I have many interests. For this reason, a liberal arts college that provides a well balanced and/or open curriculum suits me. The school does not necessarily have to be small, but discussion-based classes are the most inspiring to me. I want to collaborate with my peers and have an open mind.

My greatest college expectation is to be happy and to feel as if I have reached a resolution within myself. High school has been a fantastic experience that has treated me well, and as I suffer through applications, I want high school to end on a positive note. When all is said and done, I want to feel as if I have achieved all that I could and continue on with my life with no regrets and new, happy experiences in front of me.

1 comment:

  1. I think we all have doubts about what we want to do at this given time. I know that when people ask me about college, I become stressed and I begin to doubt my decisions. College isn't an end to anything, its the beginning. It's a chance to discover who you are and it helps you grow as a person. What excites me the most is that there isn't a limit to learning.
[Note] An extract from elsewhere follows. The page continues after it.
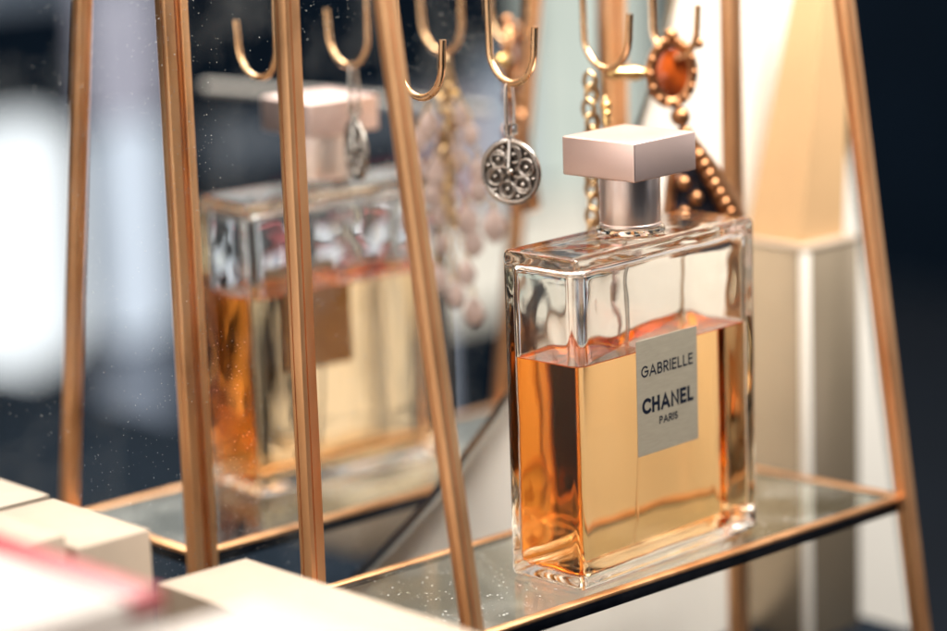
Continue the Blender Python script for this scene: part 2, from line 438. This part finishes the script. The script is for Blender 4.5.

Knowledge goes on forever, and college opens so many doors. Applying to college is the first time I'm actually choosing what courses I want to take -- my parents can't dictate what I can or cannot do. It's our time to lead our own lives. I think this is my first step into adulthood. On another note, I also want to go into english and biochemistry. I can't choose either, and I'd love to study both. Go for what you love. It's my personal belief that we were placed in this world to do the best we could, to make an impact on someone else's life, and to be remembered.